Cependant, s’il est possible d’accroître l’efficacité de l’élevage par un accroissement de la taille des troupeaux, des progrès tout aussi importants peuvent être obtenus par une meilleure organisation des unités de production. Cette organisation concerne en premier lieu l’atelier lui-même, et tout producteur doit, avant de s’engager dans une opération de production animale, s’être posé et avoir résolu les diverses questions suivantes :
— quel est le calendrier de production fourragère le mieux adapté aux conditions agronomiques locales (climat, sol, répartition harmonieuse des temps de travaux et de la production au cours de l’année...) ?
— comment récolter ces fourrages (pâturage, foin, ensilage, deshydratation) et quel matériel choisir en conséquence ?
— quel est le mode le meilleur de distribution de ces aliments, en vue de limiter le gaspillage et le travail manuel, depuis la récolte par l’animal lui-même (pâturage ou accès en libre service aux lieux de stockage) jusqu’aux systèmes de distribution automatique (tapis, convoyeurs...) en passant par les divers types de matériel roulant (brouette, wagonnet, remorque autodéchargeuse) ?
— quel est le type de bâtiment le plus adapté aux conditions climatiques locales et aux exigences des animaux : bâtiment ouvert, bâtiment fermé — conditionné ou non —, stabulation entravée ou stabulation libre ?
— comment évacuer les déjections : fumier solide ou lisier liquide ? Ce dernier point prend une importance croissante au fur et à mesure que se concentrent les élevages, car il n’y a pas alors suffisamment de terres pour pouvoir épandre en toutes saisons les déjections. Par ailleurs, l’épandage de ces déjections peut entraîner des nuisances importantes pour les riverains (odeurs...), si bien qu’il peut être nécessaire de recourir à des moyens de destruction (station d’épuration) ou de transformation (deshydratation). On peut d’ailleurs penser que ce problème de l’évacuation des déjections prendra une importance croissante du fait de l’extension des zones urbanisées et de l’interpénétration de plus en plus grande de la ville et de la campagne (implantation de nombreuses résidences secondaires en milieu rural).

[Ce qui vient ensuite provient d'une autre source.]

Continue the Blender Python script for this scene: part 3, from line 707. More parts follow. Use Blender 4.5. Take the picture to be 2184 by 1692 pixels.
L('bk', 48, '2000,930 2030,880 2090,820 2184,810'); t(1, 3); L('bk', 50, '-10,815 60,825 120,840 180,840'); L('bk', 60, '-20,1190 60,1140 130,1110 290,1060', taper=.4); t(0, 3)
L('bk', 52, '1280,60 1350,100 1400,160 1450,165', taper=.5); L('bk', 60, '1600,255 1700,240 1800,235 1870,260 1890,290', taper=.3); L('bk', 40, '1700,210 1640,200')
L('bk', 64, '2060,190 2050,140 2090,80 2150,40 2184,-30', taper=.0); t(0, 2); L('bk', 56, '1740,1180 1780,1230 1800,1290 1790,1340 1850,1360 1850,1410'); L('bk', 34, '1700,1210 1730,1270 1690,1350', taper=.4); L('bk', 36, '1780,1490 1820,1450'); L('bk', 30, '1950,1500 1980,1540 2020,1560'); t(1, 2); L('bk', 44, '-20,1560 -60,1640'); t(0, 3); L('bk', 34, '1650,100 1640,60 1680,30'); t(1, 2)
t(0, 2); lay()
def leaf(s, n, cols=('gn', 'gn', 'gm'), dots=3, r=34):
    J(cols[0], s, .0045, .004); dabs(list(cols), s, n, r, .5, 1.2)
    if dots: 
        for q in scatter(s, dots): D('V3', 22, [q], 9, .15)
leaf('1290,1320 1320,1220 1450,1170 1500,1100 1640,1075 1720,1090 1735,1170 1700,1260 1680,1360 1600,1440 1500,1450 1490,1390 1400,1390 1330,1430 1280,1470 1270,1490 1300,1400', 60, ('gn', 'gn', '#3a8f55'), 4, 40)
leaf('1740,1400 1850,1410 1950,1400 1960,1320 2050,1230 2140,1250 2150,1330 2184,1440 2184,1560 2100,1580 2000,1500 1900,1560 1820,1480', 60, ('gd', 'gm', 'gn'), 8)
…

Mais l’organisation d’un atelier de production suppose aussi, pour être complète, l’établissement de liaisons avec les organismes administratifs, techniques et commerciaux, d’amont et d’aval. En effet, il devient de plus en plus difficile de concevoir un élevage isolé, hormis quelques situations privilégiées (cas d’un élevage à proximité immédiate d’une agglomération où il écoule au détail l’essentiel de ses produits) ; les élevages doivent donc s’associer en groupements, et ces groupements avoir une taille suffisante pour négocier d’égal à égal avec les industries auprès desquelles ils s’approvisionnent (aliment du bétail) et avec les firmes qui écoulent leurs productions (industries de transformation, centrales d’achat...).